Model improvement

Hydrological models are crucial for climate change impact studies, helping to evaluate the effects of a changing climate on water resources and associated risks. These models translate projected climate data into expected river flow, informing policy across sectors such as water supply, natural hazards, ecosystem management, and food production. However, the rainfall-runoff models widely used in this context have limitations in their ability to perform under transient climate conditions. With this part of my work, I aimed to address these limitations and improve the reliability of these models under changing climate conditions.

In particular, I developed an approach to improve the performance of hydrological models under varying climate conditions. I modified five conceptual rainfall-runoff models by allowing the size of their production store to vary based on recent climate observations. This is aimed at simulating changing connectivity between surface and stored water during long periods of drought as observed by my recession study. This approach is particularly advantageous as it does not require modifications to the models’ constitutive equations and is therefore relatively easy to generalise across different models.
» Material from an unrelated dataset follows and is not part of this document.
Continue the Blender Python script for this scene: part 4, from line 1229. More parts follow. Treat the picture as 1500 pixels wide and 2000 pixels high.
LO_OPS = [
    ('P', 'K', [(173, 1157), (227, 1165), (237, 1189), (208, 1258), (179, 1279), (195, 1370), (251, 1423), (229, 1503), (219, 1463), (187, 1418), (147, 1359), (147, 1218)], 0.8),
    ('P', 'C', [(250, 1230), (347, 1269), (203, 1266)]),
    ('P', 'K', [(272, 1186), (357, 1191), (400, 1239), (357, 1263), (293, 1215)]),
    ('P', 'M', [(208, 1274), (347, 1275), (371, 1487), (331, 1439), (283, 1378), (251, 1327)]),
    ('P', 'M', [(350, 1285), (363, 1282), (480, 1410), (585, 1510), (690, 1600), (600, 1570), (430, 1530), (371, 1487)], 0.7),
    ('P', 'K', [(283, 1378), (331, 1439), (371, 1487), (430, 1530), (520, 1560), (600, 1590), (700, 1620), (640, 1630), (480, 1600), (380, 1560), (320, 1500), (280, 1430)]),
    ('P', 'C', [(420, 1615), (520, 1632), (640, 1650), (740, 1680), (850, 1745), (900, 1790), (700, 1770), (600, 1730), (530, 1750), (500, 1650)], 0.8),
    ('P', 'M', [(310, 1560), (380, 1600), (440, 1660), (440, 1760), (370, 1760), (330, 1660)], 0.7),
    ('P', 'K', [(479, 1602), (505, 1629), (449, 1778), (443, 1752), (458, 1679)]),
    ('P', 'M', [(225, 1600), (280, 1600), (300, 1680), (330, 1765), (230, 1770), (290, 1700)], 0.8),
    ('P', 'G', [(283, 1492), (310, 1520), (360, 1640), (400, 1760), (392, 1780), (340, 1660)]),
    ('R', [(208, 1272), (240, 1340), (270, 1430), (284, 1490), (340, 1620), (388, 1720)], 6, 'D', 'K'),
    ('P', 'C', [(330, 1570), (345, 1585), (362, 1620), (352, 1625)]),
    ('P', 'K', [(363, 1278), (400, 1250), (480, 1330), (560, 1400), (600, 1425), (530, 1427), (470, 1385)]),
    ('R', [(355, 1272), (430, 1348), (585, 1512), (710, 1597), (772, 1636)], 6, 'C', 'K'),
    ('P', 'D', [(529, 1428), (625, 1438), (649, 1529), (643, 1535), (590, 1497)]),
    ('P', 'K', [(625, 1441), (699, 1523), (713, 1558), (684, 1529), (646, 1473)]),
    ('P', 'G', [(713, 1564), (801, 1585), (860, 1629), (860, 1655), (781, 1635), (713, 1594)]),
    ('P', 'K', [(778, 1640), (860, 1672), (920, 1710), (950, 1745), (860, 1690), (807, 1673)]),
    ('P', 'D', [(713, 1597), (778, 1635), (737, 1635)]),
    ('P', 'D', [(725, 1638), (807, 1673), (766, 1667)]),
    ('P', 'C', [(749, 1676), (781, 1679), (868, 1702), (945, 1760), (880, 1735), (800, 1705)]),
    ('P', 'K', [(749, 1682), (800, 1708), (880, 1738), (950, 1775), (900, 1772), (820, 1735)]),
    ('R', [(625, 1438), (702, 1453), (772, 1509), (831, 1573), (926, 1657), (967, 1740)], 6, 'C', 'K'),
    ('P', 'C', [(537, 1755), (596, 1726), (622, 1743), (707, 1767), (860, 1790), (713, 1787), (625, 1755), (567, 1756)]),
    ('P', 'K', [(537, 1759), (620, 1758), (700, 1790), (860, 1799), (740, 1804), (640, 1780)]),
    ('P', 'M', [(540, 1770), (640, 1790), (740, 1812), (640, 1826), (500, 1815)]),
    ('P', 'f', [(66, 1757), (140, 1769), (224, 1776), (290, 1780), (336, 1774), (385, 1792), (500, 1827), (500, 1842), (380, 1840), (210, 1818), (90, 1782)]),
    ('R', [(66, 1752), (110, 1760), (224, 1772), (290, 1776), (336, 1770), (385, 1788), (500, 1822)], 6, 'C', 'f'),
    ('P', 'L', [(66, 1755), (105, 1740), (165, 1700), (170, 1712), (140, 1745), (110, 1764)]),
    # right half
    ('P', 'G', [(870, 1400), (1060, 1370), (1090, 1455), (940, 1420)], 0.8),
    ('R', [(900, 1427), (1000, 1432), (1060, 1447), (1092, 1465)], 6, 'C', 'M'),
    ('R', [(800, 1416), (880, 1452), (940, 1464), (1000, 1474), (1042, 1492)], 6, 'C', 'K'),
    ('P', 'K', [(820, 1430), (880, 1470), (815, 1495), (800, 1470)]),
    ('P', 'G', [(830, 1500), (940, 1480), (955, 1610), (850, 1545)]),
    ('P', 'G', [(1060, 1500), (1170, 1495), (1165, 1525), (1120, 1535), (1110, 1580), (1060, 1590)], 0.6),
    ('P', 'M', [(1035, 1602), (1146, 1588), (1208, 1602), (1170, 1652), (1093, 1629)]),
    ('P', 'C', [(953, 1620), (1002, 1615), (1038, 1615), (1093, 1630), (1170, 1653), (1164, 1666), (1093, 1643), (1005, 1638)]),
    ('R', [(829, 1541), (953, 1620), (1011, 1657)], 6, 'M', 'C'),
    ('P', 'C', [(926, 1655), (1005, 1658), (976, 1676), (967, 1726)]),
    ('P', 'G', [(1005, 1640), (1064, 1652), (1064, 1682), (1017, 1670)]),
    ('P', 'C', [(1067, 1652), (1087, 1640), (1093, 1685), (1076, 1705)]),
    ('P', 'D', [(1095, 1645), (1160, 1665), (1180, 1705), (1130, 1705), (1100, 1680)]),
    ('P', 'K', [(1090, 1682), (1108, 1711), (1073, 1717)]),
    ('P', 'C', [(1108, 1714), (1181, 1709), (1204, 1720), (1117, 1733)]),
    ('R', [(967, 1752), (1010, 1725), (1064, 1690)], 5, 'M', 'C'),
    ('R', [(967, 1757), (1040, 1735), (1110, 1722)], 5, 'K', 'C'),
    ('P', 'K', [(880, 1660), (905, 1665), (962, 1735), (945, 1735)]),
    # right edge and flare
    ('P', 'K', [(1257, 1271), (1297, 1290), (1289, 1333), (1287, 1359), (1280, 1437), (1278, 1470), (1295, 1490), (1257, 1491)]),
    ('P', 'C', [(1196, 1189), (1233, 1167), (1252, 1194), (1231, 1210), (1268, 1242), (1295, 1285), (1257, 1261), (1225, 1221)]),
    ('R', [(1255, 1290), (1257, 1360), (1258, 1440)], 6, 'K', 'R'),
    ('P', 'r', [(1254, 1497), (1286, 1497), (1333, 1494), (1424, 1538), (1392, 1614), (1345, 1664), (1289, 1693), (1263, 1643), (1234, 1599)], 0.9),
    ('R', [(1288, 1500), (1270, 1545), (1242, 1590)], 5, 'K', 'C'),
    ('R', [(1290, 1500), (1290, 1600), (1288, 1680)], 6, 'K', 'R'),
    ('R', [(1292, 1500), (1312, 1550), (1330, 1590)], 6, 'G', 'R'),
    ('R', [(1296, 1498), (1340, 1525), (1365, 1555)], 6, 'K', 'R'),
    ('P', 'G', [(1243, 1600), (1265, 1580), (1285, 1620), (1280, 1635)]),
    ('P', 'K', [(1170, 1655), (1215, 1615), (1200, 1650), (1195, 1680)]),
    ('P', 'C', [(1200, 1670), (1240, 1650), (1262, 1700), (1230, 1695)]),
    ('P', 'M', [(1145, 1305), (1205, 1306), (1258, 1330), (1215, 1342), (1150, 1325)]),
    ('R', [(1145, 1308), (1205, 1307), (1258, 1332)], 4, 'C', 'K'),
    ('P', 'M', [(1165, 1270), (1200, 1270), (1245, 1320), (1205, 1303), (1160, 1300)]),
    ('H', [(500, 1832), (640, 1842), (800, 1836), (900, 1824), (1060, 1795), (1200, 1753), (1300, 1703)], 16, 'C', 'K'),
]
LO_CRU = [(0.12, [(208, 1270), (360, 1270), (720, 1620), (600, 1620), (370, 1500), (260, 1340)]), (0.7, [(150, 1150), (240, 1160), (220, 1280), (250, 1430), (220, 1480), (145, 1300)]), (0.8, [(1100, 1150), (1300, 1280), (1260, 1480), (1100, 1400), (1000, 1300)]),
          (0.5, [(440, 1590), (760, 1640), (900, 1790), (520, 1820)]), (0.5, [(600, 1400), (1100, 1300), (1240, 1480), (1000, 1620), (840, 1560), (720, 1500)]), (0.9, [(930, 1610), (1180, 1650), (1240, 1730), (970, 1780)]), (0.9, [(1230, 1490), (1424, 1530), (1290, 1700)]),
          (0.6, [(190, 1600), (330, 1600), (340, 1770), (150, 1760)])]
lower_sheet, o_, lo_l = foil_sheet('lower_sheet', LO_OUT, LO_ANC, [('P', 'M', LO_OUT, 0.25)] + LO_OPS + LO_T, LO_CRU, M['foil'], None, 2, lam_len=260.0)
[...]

As usual, we tested the modified models on 155 catchments in Victoria, many of which experienced significant changes in hydrological behaviour due to the Millennium drought. In particular, we tested the models on their ability to perform during two periods of drastically different climate conditions (i.e. the Millennium drought and the wettest 10 years in the pre-drought record) using the same parameter set. This allowed us to evaluate the models’ stucture and its flexibility to changes in climate and hydrology independently of the calibration method used.

The modified models showed significant improvements in performance, particularly in terms of streamflow bias. However, the realism of the simulations produced was not improved and in some cases, the modified models actually produces some highly unrealistic simulations, despite the good performance. Simulation realism was evaluated in terms of storage dynamics compared to patters observed in groundwater bores during the drought as well as water balance. The unrealistic simulation of the modified models relate in particular to evapotranspiration patterns, showe indicating a need for further refinement of the models in this area. Nevertheless, the simplicity and effectiveness of the modification, combined with its potential for generalization across different models, suggest a promising trajectory towards the development of more robust hydrological models that can better inform policy and decision-making in the face of climate change.